Dedablio conta que sua obra “se fundamenta em uma incansável pesquisa da cultura popular brasileira, em contraste com inserções de técnicas e teorias aplicadas de arte moderna e contemporânea, estruturando o neomuralismo, conceito que abrange a arte pública com o refinamento estético, possibilitando aprofundamentos teóricos”.
O artista observa que tem utilizado spray como base e, por vezes, inserido técnicas que harmonizam com o grafite clássico e “enfatizam cores vibrantes, que resultam em uma obra original e com fundamento conceitual considerável, tanto na esfera do grafite mundial, quanto para a contribuição com a arte brasileira e, em destaque, a tatuiana”.
De acordo com ele, há anos vem realizando uma pesquisa fotográfica de Tatuí e seu cotidiano, que é fruto de suas experiências do grafite na cidade, “caminhando e pintando”.

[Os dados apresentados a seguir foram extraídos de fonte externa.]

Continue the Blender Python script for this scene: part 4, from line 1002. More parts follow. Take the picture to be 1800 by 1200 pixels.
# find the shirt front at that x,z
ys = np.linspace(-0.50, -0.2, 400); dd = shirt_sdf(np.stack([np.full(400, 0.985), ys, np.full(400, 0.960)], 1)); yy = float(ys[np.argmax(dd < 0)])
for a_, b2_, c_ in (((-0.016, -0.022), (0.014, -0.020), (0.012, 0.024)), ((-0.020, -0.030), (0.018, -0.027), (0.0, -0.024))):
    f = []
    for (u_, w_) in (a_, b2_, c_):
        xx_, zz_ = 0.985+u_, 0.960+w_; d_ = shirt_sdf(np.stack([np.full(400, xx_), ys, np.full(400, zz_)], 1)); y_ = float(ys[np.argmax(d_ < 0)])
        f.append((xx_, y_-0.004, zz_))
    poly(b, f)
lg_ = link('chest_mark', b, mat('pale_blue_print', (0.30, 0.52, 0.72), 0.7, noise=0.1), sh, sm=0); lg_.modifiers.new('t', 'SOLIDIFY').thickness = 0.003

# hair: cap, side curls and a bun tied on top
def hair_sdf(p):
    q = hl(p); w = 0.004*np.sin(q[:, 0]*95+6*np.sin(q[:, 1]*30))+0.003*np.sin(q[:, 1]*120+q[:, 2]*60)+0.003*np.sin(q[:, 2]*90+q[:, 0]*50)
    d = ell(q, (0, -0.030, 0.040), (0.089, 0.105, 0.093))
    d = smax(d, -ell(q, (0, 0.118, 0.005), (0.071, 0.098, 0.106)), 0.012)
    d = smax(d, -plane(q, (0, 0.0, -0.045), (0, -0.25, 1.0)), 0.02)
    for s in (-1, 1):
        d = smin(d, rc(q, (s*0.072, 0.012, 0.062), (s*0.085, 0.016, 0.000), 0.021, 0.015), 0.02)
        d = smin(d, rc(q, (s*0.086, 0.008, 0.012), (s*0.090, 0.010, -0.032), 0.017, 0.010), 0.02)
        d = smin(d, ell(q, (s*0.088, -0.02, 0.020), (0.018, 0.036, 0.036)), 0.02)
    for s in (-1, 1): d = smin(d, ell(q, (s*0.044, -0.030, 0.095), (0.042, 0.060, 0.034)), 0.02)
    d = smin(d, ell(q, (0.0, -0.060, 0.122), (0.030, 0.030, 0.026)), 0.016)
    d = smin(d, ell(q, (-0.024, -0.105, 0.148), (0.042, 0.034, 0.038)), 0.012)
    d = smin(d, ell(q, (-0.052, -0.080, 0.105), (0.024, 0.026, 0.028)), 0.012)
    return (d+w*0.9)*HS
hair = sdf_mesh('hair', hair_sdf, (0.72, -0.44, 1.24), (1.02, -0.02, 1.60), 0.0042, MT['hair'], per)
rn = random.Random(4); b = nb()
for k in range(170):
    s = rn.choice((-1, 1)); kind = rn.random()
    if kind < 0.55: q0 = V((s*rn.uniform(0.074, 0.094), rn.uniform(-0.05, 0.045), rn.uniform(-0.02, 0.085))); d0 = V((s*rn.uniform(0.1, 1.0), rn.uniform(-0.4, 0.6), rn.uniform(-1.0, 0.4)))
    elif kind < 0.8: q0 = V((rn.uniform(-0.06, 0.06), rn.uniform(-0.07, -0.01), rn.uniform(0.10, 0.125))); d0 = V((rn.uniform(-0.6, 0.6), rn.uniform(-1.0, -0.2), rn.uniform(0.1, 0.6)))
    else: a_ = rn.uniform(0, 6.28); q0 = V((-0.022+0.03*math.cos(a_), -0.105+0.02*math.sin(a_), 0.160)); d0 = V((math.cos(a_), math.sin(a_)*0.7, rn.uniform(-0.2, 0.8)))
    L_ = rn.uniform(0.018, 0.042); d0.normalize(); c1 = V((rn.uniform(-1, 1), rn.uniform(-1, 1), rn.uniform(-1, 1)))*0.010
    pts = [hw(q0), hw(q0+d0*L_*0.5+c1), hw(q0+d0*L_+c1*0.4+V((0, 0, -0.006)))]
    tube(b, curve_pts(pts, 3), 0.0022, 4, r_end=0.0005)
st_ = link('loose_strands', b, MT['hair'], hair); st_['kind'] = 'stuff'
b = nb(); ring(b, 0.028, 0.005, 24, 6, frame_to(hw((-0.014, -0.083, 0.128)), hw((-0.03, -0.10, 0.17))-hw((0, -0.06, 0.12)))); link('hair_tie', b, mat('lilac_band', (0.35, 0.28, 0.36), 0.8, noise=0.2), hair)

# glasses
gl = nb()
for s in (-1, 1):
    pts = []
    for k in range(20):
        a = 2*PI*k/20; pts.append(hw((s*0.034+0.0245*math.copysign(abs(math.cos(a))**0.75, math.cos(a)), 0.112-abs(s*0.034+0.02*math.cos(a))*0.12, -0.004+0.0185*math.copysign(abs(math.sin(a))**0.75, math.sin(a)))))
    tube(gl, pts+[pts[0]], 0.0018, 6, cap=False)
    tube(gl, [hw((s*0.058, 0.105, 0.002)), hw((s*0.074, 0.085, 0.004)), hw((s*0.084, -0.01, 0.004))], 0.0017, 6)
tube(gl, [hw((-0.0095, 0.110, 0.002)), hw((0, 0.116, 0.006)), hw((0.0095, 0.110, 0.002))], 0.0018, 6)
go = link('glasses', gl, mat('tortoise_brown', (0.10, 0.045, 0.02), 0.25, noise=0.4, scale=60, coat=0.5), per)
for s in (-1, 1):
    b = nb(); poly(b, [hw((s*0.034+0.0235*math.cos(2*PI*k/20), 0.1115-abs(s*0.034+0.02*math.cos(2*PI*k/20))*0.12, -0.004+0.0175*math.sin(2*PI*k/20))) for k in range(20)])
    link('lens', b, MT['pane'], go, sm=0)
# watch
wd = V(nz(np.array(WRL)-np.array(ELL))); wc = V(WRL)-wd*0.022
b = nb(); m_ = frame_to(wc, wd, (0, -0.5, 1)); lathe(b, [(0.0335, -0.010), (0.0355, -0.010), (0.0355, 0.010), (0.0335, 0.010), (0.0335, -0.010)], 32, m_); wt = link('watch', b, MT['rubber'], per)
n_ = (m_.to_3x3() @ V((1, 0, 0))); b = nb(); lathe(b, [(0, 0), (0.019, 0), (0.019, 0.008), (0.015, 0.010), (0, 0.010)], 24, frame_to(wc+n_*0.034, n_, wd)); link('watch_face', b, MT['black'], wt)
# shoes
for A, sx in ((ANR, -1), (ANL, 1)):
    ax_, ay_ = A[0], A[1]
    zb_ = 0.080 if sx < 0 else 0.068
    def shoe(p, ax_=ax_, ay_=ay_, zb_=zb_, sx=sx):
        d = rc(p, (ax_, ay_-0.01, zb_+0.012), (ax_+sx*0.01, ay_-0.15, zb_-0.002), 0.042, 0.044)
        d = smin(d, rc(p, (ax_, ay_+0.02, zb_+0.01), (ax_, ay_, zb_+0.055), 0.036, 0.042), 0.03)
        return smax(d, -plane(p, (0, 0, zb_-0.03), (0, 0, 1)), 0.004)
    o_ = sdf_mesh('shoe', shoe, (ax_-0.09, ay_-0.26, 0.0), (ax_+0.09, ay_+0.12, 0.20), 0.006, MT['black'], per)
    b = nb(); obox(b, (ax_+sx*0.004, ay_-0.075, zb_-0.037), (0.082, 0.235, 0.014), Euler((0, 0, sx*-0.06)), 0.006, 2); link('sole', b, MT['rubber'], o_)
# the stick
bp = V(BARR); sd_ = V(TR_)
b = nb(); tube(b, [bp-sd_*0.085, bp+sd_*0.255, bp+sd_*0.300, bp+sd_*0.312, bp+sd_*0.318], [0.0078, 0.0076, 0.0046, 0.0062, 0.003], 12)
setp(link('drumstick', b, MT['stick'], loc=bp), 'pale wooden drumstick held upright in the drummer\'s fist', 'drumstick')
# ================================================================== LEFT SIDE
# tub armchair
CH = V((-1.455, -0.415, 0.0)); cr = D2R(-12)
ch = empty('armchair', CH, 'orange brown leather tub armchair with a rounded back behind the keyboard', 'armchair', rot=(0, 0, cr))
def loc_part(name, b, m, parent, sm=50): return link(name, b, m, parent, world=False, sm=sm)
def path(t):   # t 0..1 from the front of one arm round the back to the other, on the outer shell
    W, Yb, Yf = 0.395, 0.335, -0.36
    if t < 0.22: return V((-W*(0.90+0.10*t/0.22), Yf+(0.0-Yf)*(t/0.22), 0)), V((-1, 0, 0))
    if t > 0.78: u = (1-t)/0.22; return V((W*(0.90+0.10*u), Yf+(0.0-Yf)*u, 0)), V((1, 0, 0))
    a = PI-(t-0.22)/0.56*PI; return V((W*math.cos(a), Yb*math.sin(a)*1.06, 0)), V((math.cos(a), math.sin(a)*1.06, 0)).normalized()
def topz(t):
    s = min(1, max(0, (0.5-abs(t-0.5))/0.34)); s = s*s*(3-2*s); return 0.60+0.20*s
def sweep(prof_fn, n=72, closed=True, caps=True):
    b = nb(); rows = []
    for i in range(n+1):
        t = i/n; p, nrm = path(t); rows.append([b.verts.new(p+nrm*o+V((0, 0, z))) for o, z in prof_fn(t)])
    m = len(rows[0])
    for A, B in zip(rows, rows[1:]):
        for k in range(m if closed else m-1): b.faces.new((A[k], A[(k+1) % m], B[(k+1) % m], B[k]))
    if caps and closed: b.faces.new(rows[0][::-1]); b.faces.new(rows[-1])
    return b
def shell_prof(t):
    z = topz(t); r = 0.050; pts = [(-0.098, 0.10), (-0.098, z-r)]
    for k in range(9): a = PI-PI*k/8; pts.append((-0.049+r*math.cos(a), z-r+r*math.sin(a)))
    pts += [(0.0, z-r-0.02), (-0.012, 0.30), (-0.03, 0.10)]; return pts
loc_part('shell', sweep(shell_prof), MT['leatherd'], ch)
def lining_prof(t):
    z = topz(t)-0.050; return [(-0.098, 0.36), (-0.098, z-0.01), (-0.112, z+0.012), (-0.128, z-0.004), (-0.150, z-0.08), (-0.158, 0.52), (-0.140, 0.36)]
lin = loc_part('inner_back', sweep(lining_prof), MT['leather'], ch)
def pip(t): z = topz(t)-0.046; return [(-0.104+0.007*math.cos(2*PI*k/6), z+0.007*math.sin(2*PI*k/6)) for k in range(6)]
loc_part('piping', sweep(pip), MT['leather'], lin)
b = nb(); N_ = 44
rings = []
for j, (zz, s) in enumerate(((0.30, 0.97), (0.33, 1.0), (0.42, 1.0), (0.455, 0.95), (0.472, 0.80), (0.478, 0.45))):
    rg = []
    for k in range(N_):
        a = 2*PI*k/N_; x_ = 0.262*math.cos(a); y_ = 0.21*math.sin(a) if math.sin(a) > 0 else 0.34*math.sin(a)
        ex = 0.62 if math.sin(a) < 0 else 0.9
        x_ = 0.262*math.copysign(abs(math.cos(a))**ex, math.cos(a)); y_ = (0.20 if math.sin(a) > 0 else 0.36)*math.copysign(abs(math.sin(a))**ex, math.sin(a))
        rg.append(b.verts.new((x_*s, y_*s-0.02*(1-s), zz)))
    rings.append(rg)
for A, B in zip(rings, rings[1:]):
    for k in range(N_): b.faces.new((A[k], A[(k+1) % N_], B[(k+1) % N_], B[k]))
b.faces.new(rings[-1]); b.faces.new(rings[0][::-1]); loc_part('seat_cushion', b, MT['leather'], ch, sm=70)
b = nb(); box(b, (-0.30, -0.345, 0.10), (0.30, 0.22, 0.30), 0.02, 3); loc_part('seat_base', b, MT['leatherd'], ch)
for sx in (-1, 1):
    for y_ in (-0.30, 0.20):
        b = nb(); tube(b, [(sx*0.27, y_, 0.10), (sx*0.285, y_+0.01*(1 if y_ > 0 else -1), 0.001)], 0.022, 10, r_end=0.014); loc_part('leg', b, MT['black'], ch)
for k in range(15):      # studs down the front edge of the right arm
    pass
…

“Prático a ‘street photography’ (fotografia de rua), uma modalidade disseminada por mestres como Gary Winogrand, Henry Cartier Bresson, entre outros grandes fotógrafos”, conta.
“Uso essas fotos como ponto de partida para desenhar os futuros murais, sempre mergulhando neste processo criativo, sem perder as origens como forma de poetizar a realidade”, acrescenta.
Dedablio trabalhou com desenho desde a infância, quando enviava cartas com arte em quadrinhos aos estúdios Maurício de Souza, que o respondia com palavras de incentivo.
Passou a fazer grafite em contato com o skate e a arte de rua. Viajava para São Paulo, com sua máquina fotográfica, para registrar “momentos”. Com o material, criava uma “revista”, cujas fotografias ajudavam o artista a estudar técnicas. Com isso, conta, “encontro seu estilo”.
A atriz tatuiana Vera Holtz conheceu o trabalho dele e o incentivou a aperfeiçoar-se, após adquirir alguns de seus quadros. Dedablio foi estudar na capital paulista, na escola Pan-Americana de Artes e no Museu Lasar Segall.
Em 2014, foi convidado a participar de uma plataforma de arte de rua em Amsterdã, na Holanda, onde produziu um mural de grande escala em um edifício. Em 2016, participou de exposição coletiva pela Verve Galeria, em São Paulo. Em 2017, foi para Minsk, na Bielorrússia, onde produziu o mural “Amanda”.